Today marks a moment when my almost complete lack of knowledge about cuneiform comes to catch me out. I won’t say the first, as surely there are some absolute howlers in the past 12 days for those who know their tablets. And it won’t be the last by a long chalk. At the start of the week, I had marked down today for the Creation of the Pickaxe, and tomorrow for the Song of the Hoe. But as I began researching, I found they’re actually the same piece – hoe and pickaxe are the same tool in different translation. I’ll have to go digging for another tool or invention to greatly influence my life by tomorrow.

But first, the Song of the Hoe.

Back on day three, my mother put in a request.
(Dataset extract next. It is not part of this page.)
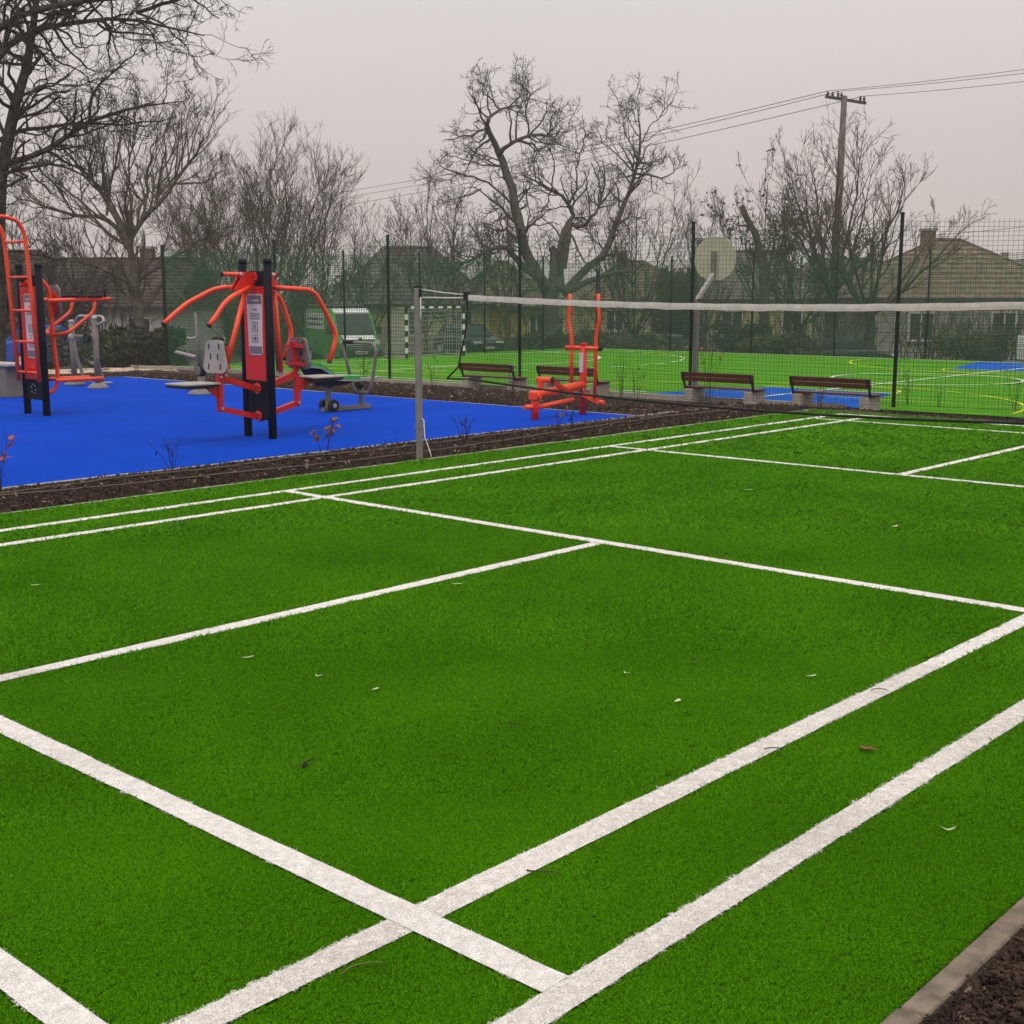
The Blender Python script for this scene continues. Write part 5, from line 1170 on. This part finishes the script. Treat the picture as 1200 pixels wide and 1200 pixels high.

I’m not a wedding DJ; I don’t do requests, but it was already pencilled in for this week so here you have it, mum! However, she also requested it recorded as “a sung poem for our delectation”. As a sometimes disturbingly well-read person, I’m going to give her the credit of knowing exactly what a difficult task that would be, not just because it’s in a long dead language, but also because of the poetical conceit used in its composition. You see, the song is something between an ancient tongue-twister and an Eminem lyric, full of rhyme and alliteration. The writer makes repeated use of the word “al” meaning hoe (or pickaxe). The word itself, as well as many other nouns ands verb forms which use the sound at the start of the word, or within the word. It hits those repetitions and internal rhymes over and over like the blade of a hoe cutting a drainage channel, only building in frequency as the song reaches its crescendo.

It’s also unsurprising that my mum requested the Song of the Hoe, not for her childish sense of humour, but because she is a gardener. As a tool for the tilling of soil, the suppression of weeds,  cutting of channels for irrigation, any blade will serve. Even a sharp-edged rock would do. But providing all that, plus relief from a constantly bent back, a long-handled hoe would indeed be like a gift from the gods.  One god specifically, Enlil. According to the song, he had a very special hoe, made of gold and inlaid with lapis lazuli, which he used to cleave heaven from earth and bring forth daylight, and then to “make the human seed of the Land come forth”. The very tool that farmhands in the field use to pull life from the ground, used to germinate human life from that same clay.